To quote Soros, “there is an active relationship between thinking and reality, as well as the passive one which is the only one recognized by natural science and, by way of false analogy, also by economic theory. I call the passive relationship the “cognitive function” and the active relationship the “participating function,” and the interaction between the two functions I call “reflexivity.” Reflexivity is, in effect, a two-way feedback mechanism in which reality helps shape the participants’ thinking and the participants’ thinking helps shape reality in an unending process.  In short, reflexivity states that people's beliefs affect their reality and people's reality, in turn, affects their beliefs.

Rational investors are supposed to allocate capital out of overvalued securities and into the most attractively priced ones, causing individual valuations to move closer to levels supported by fundamentals. This is more fitting in case of stocks than other securities though. Offcourse, exogenous factors like margin pressures on leveraged positions by individuals or an outright hike in the margins by the security exchanges could lead the investors cut back on their exposures purely on a circumstantial basis. Such reflexive forces have been in full swing over the last half a decade. The corroborative evidence has been present not only in asset markets but could be linked to real economy as well. Credit crunch has led to a rapid deterioration in business and consumer balance sheets, which in turn caused tighter lending standards and eventually made less credit available in the economy. This yet again causes business/consumer spending slowdown and further worsening of balance sheets. 

However, the ramifications have been felt the most in the world’s most liquid and most happening market. The rate of exchange of a given currency against the other currencies is a reflection of the state of the economy of this given country in comparison with the economies of the other countries. Effectively, when a particular currency is charting a course which is radically different than the one resonated by its fundamentals, the feedback loops associated with currencies tend to affect international trade, fund transfers, long term finances as well as monetary and fiscal policies of not only the home country but of the major trading partners as well. This is precisely what Soros meant when he stated that China effectively controls not only their own currency but the global currency system.

Another critical aspect of such riddle some moves is carry trade. Carry trade is a strategy that enables investors to sell a currency with a low interest rate to buy a different currency yielding higher interest rates. While such trades started with the Japanese Yen, since 2007, traders have snubbed the Asian currency to the all mighty greenback. With the benefit of the hindsight, it could be claimed that asset markets were indeed right in gauging the gravity of the crisis following the sub prime meltdown and were thus willing to use the dollar as a funding currency for all the risky trades.

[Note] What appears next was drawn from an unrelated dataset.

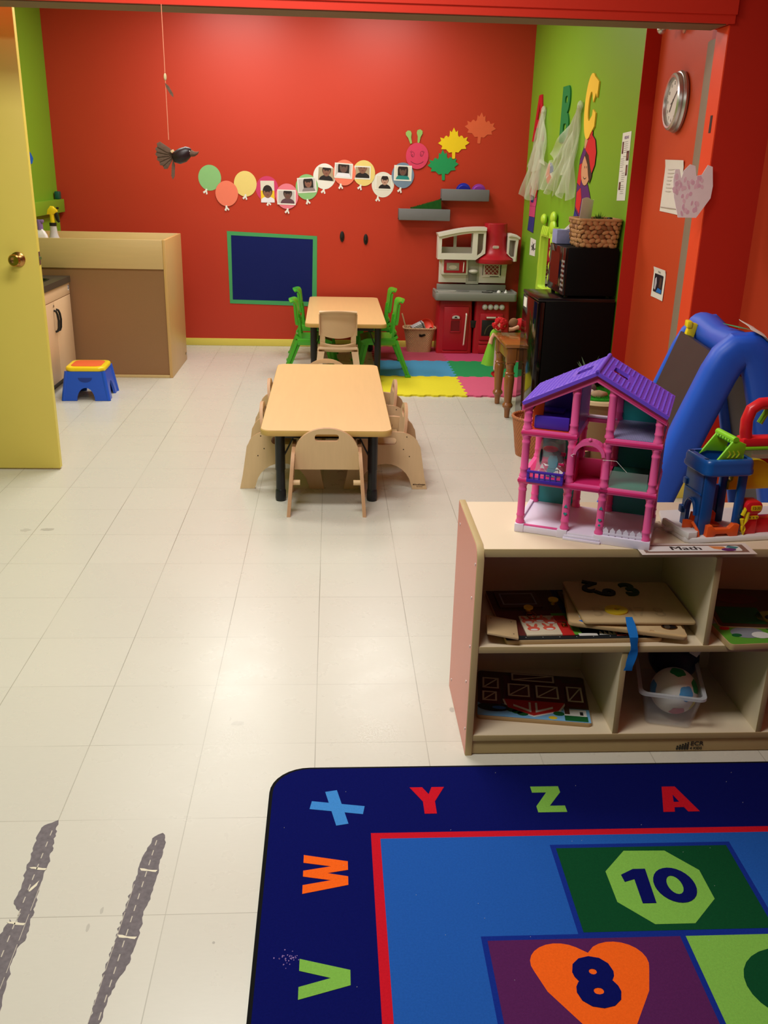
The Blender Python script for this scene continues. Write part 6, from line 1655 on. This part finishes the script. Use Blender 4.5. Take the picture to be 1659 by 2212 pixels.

Fed has been providing loads of liquidity and has absolutely no control over where all of this liquidity will slosh. This excess liquidity is flows into new asset bubbles, something which could be understood by the fact that every other asset class rises as the greenback eases and vice versa.


Some automatic stabilizers to domestic and international imbalances would help a great dealing in eradicating these asymmetries and ensuring a level playing field for the currencies. It is important to note that currency markets have countered attacks from such reflexive forces on quite a few occasions in their history. In the mid 1980’s, the US dollar soared in value against the major currencies after the US Fed explicitly targeted the rate of money growth to curtail hyperinflationary scenario.   The US dollar soared sharply even as the country was experiencing a large and growing trade deficit. The greenback surged nearly 80% in value against the currencies of its major trading partners like Japan and Germany. The US persuaded the other global leaders to coordinate a multilateral currecny intervention, designed to allow for a controlled decline of the dollar and the appreciation of the main antidollar currencies. In the famous Plaza Accord, each country agreed to make changes in its economic policies and to intervene in currency markets as necessary to bring down the value of the dollar.

However, despite leading to a secular decline in the US dollar, the accord could hardly be termed as a grand success. Not every country fulfilled their agreements. The US did not follow through on it’s promise to cut the budget deficit, UK economy suffered due to rise in interest rates while Japan was hurt by the dramatic rise in the Yen. By the end of 1987, the dollar had fallen by 54% against both the D-mark and the yen from its peak in February 1985, leading to a widespread fear of an uncontrolled dollar plunge. The clock was turned right back in 1987 and the Louvre Accord was signed to stabilise the dollar. 

Why such coordination could not be possible this time around is anybody’s guess. The major industrial economies are too occupied in setting their own houses in order. They lack the clout needed at the international level now and beggar thy neighbor policies are unlikely to bring in the desired results given that the world economy is much more integrated and asset market dynamics have much more wide reaching consequences for real economy.

Will the currency swings return to their normal course anytime in the near future? Could we see the US dollar toppling like pack of cards once (and if) the miffed responses from the traders turn around and the advanced economies resume their downward spiral, paving way for the next economic superpowers to take the reigns of global economy in their hands? Currency wars are threatening to erupt anew as central bankers are striving hard to protect their economies from fiscal tightening and lopsided currency swings that threaten a new global recession. Protectionist pressures continue to build: not good news for the world economy as massive trade imbalances between the developed economies and emerging countries continue to threaten a full fledged recovery. Until the Fed decides to change its ultra easing bias and raise the cost of money, currency market lopsidedness is unlikely to fade away.